Rows from a 3D scene dataset:
========

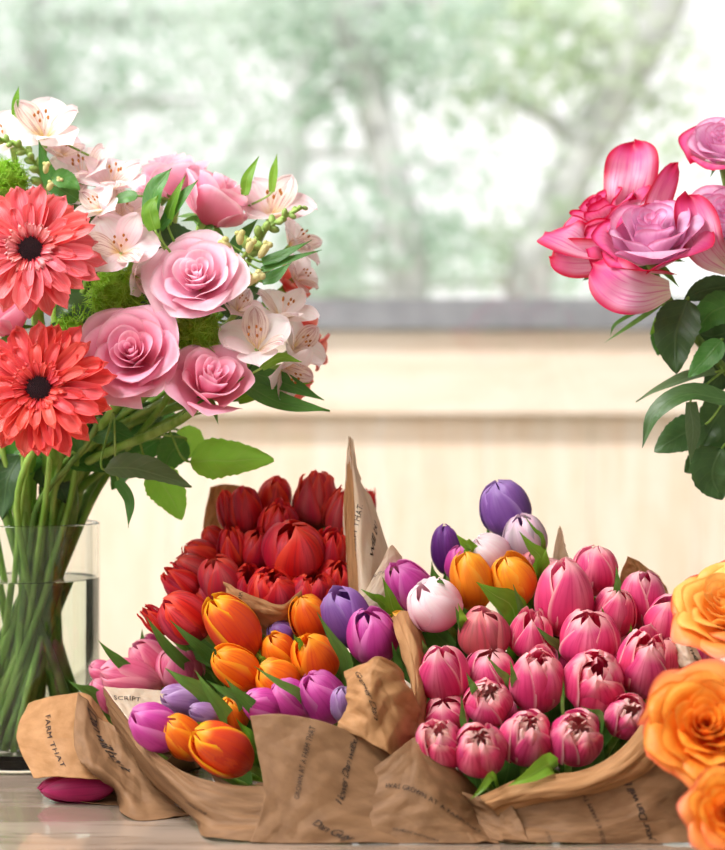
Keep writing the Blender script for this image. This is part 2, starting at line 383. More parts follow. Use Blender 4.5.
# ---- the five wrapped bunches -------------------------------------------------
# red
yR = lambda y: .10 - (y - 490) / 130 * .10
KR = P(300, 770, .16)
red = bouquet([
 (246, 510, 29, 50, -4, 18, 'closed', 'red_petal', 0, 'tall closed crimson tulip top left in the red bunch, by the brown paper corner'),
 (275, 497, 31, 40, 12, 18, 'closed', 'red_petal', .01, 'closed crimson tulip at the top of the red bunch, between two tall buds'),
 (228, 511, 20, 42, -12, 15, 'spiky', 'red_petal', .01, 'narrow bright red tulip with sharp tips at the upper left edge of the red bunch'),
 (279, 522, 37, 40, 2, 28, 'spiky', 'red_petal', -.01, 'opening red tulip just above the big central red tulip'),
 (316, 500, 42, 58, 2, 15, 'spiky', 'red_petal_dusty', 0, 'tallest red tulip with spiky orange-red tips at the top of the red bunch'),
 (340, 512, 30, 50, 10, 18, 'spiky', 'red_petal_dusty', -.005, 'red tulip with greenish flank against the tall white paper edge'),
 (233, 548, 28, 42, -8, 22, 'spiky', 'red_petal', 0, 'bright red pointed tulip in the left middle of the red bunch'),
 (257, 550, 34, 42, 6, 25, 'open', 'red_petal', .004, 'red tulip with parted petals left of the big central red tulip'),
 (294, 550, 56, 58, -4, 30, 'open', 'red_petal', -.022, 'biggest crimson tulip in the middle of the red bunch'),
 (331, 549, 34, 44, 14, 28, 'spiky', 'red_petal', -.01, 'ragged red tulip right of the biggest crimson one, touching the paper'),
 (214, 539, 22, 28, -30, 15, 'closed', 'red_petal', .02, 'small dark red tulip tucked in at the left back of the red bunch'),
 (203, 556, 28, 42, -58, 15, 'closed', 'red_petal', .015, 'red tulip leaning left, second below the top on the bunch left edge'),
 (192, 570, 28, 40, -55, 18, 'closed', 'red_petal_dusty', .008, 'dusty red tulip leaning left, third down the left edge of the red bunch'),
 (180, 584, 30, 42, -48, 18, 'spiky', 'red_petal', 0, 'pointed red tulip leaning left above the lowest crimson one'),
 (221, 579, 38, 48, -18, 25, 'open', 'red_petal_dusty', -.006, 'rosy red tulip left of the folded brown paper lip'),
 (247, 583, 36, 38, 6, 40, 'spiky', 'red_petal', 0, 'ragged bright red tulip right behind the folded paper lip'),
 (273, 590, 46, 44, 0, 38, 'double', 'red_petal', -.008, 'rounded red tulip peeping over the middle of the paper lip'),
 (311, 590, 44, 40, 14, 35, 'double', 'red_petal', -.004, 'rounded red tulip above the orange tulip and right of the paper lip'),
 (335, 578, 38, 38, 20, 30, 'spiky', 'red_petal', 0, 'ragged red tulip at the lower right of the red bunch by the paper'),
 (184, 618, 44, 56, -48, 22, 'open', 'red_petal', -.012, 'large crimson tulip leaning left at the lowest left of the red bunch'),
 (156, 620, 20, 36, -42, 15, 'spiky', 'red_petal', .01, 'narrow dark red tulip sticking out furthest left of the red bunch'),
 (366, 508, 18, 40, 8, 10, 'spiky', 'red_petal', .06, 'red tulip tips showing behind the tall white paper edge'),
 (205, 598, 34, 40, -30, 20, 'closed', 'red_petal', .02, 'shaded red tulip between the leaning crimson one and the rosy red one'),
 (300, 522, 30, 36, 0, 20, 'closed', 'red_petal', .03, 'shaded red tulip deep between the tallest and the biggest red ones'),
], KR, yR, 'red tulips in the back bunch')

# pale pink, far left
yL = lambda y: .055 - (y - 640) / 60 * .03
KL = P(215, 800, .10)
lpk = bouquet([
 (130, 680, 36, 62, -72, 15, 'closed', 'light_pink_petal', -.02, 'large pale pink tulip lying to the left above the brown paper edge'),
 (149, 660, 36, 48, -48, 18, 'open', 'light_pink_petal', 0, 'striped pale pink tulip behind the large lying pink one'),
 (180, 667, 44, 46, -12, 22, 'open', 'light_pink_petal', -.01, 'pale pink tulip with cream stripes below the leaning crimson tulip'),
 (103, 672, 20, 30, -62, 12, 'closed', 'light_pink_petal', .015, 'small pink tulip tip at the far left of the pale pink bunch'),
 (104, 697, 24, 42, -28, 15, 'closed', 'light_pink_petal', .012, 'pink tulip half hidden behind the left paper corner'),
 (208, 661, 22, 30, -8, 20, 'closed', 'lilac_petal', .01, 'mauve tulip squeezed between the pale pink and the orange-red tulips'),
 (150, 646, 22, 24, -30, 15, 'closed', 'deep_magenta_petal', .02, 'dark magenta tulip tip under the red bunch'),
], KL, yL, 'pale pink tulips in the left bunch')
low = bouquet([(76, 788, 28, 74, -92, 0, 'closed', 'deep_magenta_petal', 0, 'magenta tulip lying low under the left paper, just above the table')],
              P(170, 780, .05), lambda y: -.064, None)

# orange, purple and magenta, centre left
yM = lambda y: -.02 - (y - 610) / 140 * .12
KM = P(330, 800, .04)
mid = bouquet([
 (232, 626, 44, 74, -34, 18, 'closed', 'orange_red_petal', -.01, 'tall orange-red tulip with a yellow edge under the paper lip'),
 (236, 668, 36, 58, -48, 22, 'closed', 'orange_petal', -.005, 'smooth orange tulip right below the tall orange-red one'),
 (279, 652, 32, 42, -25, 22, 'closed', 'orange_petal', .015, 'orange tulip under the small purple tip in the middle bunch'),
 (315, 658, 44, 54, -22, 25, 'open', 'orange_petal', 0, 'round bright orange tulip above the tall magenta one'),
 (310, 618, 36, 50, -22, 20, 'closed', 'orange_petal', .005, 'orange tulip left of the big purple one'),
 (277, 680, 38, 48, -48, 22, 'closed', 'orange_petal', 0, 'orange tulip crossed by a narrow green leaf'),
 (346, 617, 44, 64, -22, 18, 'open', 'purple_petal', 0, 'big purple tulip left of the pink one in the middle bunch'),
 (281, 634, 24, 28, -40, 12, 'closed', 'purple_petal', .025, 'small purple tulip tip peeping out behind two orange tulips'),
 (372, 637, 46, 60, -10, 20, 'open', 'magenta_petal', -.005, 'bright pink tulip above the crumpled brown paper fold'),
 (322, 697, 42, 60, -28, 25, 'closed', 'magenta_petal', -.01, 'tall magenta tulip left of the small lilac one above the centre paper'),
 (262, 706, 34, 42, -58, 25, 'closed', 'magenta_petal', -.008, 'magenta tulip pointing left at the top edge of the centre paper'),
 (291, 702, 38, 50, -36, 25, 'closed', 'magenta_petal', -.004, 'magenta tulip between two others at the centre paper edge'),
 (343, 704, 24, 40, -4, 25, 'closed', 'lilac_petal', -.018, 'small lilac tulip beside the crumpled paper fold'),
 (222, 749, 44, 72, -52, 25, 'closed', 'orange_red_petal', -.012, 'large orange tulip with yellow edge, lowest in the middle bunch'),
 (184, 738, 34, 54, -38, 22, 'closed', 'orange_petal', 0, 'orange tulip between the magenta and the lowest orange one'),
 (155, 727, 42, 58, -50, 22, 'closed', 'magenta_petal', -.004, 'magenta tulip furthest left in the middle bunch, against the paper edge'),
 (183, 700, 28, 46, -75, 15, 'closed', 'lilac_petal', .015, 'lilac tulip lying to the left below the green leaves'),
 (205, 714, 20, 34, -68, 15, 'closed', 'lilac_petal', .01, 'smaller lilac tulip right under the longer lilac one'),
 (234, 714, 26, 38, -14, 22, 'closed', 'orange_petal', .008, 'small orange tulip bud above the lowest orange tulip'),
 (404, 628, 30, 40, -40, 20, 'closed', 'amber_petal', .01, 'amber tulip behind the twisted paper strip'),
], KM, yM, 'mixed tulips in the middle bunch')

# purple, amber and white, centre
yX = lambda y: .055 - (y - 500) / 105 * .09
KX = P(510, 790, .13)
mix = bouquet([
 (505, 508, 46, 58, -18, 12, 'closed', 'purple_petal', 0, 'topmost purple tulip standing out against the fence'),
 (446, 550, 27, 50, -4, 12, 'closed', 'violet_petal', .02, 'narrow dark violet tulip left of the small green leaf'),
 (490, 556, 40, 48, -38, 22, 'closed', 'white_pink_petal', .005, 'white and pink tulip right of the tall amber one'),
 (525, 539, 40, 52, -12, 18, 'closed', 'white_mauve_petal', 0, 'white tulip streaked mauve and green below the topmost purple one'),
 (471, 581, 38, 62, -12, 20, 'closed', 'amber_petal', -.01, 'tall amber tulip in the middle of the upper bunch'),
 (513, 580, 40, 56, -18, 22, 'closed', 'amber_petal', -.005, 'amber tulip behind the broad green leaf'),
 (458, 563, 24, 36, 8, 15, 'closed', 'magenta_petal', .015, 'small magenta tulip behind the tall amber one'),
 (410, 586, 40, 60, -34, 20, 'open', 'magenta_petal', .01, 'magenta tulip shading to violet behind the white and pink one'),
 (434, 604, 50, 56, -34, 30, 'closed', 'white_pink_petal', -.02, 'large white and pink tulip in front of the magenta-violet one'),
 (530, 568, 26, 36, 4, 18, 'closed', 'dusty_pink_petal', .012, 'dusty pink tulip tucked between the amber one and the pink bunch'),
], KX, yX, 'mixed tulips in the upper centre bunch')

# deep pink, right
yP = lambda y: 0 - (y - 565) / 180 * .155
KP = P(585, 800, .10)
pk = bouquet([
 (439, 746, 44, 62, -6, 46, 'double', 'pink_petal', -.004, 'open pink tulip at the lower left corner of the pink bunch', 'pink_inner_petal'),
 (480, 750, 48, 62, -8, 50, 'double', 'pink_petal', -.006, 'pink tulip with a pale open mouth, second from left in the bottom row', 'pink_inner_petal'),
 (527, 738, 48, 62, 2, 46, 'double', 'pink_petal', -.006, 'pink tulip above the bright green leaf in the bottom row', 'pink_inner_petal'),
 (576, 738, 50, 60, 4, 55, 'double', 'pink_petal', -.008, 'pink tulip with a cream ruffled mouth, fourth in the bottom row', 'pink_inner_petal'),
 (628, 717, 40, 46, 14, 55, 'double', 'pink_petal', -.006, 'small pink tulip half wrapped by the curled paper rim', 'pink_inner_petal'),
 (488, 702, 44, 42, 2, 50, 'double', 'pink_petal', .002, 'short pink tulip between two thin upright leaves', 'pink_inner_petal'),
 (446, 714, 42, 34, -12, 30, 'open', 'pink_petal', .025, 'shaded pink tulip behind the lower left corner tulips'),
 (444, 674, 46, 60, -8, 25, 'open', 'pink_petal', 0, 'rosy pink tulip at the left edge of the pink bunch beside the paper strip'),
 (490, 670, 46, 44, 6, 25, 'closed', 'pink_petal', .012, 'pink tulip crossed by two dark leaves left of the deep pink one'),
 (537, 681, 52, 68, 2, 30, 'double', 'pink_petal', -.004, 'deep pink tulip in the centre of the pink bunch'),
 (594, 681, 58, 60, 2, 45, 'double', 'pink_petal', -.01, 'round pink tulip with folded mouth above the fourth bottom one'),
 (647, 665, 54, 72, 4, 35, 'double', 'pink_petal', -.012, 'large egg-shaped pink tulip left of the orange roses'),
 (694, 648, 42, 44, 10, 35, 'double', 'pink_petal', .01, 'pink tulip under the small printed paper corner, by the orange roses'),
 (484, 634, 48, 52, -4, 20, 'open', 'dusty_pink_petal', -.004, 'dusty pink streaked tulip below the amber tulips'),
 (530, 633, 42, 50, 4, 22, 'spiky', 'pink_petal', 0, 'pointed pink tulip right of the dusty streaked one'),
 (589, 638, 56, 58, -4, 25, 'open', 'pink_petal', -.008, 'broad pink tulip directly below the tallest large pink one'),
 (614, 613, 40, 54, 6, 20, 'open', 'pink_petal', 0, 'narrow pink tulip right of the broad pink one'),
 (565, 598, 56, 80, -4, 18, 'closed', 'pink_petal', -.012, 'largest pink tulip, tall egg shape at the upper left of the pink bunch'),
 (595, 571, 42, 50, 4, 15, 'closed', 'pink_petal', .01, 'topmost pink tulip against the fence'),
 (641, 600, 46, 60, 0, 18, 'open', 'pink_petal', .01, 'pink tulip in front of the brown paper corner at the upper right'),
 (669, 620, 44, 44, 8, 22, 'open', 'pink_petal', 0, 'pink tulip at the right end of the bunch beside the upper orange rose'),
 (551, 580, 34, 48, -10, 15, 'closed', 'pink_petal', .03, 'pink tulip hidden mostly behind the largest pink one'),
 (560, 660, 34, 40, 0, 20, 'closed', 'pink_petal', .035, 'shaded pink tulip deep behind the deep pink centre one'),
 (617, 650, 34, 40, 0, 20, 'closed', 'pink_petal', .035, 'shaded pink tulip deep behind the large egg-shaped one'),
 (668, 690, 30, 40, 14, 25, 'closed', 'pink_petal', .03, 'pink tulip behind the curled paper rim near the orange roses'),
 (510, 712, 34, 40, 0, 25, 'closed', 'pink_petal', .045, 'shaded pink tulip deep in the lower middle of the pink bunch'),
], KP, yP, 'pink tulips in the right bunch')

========

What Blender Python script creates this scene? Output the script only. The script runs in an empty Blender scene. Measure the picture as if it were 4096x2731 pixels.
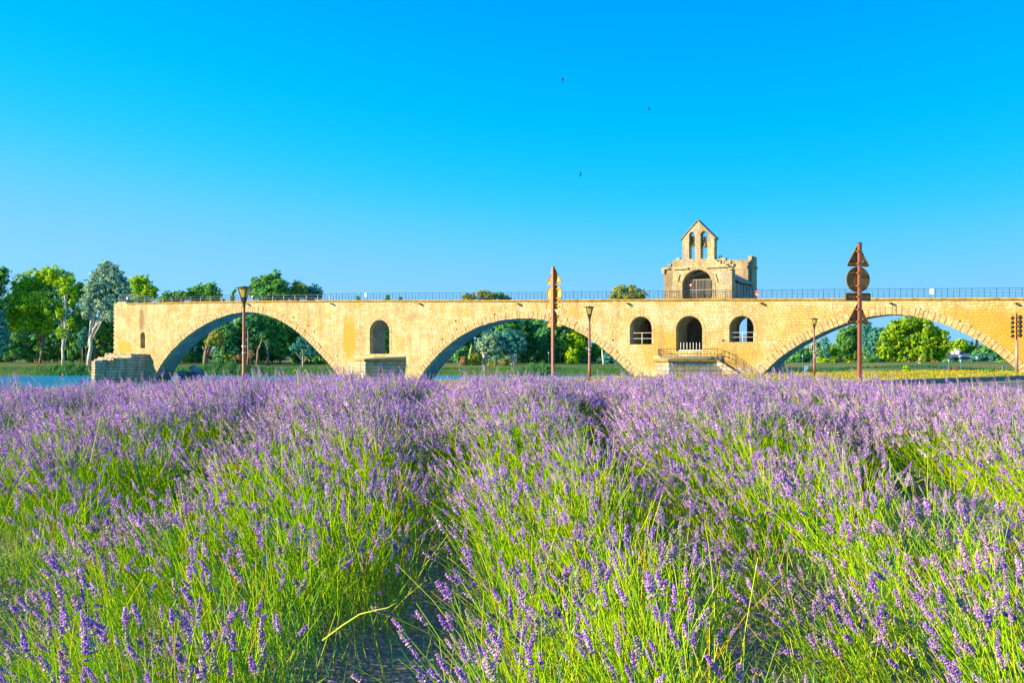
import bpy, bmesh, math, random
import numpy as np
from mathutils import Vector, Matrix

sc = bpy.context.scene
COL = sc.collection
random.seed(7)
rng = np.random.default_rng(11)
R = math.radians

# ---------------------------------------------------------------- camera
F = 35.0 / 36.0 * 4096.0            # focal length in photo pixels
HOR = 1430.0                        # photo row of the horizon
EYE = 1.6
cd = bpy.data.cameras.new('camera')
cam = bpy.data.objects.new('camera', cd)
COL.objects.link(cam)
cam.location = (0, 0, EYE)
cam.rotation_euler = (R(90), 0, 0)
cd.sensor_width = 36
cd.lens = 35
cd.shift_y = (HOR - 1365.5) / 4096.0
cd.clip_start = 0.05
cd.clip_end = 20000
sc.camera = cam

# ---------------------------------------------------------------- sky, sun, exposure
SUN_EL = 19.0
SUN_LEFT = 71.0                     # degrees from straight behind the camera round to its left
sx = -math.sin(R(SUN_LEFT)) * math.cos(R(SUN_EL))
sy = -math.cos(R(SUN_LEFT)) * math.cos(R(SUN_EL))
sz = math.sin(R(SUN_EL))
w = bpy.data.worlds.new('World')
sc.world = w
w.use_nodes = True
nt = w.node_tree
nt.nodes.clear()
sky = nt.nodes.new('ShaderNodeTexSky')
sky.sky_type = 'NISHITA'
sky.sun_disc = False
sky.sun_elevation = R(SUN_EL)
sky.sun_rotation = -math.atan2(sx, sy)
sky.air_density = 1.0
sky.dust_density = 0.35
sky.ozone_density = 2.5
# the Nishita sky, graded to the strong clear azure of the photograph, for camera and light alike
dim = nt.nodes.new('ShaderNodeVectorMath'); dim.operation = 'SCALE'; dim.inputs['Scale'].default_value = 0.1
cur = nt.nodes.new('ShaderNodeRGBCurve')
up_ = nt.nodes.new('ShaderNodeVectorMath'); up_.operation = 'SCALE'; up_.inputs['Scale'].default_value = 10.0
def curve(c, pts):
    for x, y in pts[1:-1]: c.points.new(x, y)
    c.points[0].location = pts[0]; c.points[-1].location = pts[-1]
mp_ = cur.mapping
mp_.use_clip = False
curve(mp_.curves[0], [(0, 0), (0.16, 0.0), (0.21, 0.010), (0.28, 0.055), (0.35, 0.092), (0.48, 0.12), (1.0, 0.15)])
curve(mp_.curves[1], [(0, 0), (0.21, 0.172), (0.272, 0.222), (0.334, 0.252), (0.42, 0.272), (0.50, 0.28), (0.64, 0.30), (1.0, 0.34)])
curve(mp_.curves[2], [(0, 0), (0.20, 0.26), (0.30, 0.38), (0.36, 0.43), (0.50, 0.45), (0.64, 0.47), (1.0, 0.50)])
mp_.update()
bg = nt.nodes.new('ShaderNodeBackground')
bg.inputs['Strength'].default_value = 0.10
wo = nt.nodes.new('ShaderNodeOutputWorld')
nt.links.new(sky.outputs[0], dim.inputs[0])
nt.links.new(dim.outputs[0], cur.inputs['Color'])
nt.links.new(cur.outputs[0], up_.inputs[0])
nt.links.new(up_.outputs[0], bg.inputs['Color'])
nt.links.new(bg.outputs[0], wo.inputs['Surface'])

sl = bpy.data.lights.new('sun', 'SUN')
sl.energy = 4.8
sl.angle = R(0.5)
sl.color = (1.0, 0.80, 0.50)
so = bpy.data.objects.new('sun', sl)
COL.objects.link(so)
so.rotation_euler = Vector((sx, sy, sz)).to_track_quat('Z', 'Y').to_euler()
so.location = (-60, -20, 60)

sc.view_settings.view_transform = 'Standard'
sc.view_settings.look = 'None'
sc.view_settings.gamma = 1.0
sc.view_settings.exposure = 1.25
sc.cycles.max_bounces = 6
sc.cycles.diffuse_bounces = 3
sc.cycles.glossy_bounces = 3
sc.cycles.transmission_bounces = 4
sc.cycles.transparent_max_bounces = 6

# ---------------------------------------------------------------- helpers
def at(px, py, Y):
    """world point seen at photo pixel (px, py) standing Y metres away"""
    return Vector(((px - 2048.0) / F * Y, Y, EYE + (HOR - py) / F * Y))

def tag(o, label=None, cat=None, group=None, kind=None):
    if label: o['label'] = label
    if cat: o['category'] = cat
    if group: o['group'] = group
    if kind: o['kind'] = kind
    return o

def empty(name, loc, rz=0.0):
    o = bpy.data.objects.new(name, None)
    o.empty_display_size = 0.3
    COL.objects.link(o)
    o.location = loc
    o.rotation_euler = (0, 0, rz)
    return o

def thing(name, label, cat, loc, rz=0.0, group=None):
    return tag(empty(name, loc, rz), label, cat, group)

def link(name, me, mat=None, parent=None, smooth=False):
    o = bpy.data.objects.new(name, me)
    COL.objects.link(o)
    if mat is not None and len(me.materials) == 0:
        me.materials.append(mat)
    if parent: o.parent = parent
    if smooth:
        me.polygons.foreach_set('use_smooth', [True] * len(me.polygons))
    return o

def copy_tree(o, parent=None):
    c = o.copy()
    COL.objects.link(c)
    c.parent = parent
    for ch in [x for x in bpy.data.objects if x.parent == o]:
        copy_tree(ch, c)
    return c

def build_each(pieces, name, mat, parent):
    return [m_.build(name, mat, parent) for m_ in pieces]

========

Objective: Check each line above for the string "this", then copy the ones that have it.

Written response:
Keep writing the Blender script for this image. This is part 2, starting at line 383. More parts follow. Use Blender 4.5.
What Blender Python script creates this scene? Output the script only. The script runs in an empty Blender scene. Measure the picture as if it were 4096x2731 pixels.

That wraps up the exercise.